Well you might be right, seems to me that every other profitable little company gets swallowed by some big company that does should have the infrastructure.

We (two guys and myself) started a business in our basement and grew it to be quite successful we were very picky about every hire and only hired the absolute best talent we could find and often had to stretch our budget to do so. Paid off in spades. We were a small high tech and fortunately because we had very high margins focused on performance and quality with little thought to cost of components. A Monty Carlo analysis for component tolerance stacking was a normal part of our design process. Perhaps that's why much of our old equipment still works today and why our customers became a powerful sales force.
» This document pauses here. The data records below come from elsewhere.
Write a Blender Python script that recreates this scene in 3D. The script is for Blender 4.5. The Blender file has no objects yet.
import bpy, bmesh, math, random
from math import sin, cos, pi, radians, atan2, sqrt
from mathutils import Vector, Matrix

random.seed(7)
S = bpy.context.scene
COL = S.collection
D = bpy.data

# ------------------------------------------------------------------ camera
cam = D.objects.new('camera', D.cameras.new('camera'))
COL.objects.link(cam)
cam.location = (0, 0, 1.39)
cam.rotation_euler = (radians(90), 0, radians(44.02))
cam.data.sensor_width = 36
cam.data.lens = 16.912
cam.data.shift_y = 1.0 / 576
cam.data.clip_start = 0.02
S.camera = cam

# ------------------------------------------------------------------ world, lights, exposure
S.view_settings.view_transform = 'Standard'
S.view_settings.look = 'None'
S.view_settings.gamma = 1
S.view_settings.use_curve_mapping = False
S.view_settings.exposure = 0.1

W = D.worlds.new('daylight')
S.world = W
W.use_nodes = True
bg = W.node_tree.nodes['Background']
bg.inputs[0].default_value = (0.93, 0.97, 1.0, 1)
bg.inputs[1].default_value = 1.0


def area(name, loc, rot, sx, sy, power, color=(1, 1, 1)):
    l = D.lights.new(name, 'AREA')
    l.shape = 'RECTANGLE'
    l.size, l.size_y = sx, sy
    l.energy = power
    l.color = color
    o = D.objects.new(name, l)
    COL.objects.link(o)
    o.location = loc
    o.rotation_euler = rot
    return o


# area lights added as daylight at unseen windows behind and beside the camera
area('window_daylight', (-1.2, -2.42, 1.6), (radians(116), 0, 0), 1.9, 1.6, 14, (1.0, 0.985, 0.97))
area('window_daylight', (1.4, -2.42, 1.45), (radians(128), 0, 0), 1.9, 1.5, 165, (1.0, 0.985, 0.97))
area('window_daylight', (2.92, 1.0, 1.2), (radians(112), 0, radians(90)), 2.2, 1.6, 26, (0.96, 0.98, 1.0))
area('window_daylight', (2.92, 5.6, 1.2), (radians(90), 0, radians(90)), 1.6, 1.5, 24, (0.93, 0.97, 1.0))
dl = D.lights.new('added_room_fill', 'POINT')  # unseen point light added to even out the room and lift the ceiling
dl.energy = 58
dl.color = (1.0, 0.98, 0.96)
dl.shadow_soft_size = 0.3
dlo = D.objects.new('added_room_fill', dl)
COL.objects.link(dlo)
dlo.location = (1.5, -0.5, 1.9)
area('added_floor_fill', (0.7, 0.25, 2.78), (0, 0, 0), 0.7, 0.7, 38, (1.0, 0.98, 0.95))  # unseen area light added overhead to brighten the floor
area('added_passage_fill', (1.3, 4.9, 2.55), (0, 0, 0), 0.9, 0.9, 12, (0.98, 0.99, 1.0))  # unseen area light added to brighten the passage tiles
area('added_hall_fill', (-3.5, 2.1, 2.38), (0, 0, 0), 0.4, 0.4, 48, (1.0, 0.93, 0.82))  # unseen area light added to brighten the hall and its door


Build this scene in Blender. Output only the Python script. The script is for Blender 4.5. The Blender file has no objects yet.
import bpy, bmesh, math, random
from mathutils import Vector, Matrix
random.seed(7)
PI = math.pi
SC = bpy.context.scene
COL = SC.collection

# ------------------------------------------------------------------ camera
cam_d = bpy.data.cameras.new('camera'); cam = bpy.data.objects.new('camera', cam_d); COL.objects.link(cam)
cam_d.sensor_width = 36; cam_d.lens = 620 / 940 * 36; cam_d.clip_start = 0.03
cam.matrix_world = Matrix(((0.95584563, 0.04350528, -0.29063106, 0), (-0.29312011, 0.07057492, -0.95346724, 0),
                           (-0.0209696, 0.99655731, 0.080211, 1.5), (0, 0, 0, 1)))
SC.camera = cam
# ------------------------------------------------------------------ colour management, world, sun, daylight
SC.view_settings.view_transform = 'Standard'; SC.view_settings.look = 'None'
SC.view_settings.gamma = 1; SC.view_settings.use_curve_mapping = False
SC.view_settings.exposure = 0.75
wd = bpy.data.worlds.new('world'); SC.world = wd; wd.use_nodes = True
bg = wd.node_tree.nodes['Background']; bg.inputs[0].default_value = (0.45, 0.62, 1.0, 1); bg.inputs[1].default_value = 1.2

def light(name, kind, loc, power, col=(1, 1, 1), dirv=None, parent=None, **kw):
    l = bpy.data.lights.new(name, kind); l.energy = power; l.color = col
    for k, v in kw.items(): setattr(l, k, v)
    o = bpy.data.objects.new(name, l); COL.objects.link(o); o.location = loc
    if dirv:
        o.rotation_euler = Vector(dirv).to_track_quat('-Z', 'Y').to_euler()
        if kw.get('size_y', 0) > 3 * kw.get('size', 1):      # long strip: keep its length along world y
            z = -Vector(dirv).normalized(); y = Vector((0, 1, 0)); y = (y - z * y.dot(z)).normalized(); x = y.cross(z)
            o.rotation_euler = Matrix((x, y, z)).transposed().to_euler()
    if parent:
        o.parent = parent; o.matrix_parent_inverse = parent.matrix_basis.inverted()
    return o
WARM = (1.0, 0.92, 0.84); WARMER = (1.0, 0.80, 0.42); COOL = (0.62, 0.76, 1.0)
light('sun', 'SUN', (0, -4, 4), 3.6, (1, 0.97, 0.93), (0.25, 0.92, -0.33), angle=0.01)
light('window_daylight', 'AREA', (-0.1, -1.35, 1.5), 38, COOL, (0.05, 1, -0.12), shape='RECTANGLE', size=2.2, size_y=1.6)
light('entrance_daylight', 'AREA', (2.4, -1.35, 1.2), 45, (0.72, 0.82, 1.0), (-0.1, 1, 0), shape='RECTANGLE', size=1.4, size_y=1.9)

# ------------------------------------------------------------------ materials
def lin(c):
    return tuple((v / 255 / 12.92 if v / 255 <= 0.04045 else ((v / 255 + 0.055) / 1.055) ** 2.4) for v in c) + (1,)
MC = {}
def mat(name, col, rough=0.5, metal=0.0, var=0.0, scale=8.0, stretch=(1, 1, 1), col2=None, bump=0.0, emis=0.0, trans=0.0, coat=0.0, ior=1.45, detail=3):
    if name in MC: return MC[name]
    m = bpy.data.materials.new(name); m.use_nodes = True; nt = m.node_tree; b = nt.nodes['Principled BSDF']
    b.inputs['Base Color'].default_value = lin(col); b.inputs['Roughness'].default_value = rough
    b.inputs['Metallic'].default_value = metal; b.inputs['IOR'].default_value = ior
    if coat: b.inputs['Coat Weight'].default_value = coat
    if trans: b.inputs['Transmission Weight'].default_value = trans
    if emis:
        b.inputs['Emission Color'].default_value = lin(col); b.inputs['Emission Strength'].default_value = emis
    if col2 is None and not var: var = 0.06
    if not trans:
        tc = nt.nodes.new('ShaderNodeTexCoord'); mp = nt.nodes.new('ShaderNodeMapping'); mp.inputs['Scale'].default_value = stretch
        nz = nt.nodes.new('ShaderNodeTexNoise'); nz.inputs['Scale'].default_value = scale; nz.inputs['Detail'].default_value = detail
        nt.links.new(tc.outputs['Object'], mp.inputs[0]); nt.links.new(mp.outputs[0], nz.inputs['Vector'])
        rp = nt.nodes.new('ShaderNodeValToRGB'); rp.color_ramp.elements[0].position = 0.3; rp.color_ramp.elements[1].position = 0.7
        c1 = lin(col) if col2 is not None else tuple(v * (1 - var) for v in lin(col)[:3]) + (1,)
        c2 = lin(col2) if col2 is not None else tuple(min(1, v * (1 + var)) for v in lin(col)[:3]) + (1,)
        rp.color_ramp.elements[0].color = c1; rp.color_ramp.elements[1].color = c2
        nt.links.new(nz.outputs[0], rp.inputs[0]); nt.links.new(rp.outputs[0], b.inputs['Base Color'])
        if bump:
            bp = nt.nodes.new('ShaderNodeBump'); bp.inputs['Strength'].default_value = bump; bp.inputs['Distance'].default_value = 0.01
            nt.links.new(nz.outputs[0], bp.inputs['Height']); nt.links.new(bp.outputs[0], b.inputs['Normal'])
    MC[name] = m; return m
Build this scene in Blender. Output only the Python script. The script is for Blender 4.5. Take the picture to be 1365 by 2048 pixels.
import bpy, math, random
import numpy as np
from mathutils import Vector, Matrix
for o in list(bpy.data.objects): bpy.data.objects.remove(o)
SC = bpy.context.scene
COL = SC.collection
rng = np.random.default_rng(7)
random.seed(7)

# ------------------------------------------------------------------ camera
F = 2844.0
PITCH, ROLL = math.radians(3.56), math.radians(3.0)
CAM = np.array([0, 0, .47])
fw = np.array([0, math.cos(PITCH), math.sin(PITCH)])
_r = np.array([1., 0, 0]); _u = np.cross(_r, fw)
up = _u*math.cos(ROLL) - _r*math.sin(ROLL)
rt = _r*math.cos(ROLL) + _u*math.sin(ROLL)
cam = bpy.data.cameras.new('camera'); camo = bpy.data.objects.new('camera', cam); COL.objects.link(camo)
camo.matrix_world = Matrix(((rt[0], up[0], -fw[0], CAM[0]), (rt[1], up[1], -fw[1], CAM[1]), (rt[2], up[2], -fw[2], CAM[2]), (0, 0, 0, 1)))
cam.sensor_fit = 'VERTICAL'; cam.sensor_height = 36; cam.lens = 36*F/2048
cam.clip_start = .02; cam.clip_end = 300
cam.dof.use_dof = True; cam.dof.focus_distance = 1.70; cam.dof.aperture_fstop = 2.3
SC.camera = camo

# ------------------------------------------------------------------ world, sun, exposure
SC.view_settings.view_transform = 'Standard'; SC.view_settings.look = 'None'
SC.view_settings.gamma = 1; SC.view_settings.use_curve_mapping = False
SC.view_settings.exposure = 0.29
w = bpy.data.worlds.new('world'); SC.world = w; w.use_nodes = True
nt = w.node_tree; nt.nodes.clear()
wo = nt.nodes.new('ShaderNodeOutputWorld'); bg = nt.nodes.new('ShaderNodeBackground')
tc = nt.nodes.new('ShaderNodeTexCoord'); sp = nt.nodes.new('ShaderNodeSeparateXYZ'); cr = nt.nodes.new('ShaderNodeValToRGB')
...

All that being said later as a consultant I helped countless large established companies that had swallowed good smaller companies for their products and then ditched all the talent that invented those products. At that point they had no clue how to keep them in production the moment some component became obsolete. I was always amazed at how little talent these large companies had, often they would hire the cheapest engineers they could find and their managers had no clue how useless their cheap talent was. That short term maximize profits mentality is a recipe for disaster.
 
Crazy perhaps, I prefer meticulous?

I was referring to your crazy assumption that Sanborn had engineers and finance staff. I hope my sarcasm and humour came through. Ya, your meticulous attention to detail is just one of the many reasons why I like most things you write.

Well you might be right, seems to me that every other profitable little company gets swallowed by some big company that does should have the infrastructure.

I tried a little digging and discovered that Sanborn is pretty much exactly what we both described.

Sanborn was started by a handy fellow who made and sold compressors. The business was successful enough to be purchased by a much larger outfit who look to me like they just want to milk the cow till she goes dry.

Today, Sanborn has just two contacts, a plant manager named Butch, and a Quality Manager who does not seem to have any qualifications at all. I'd bet Butch is also the Sales and Finance guy. Again, nothing wrong with that, but its not likely a good structure for world class air compressors.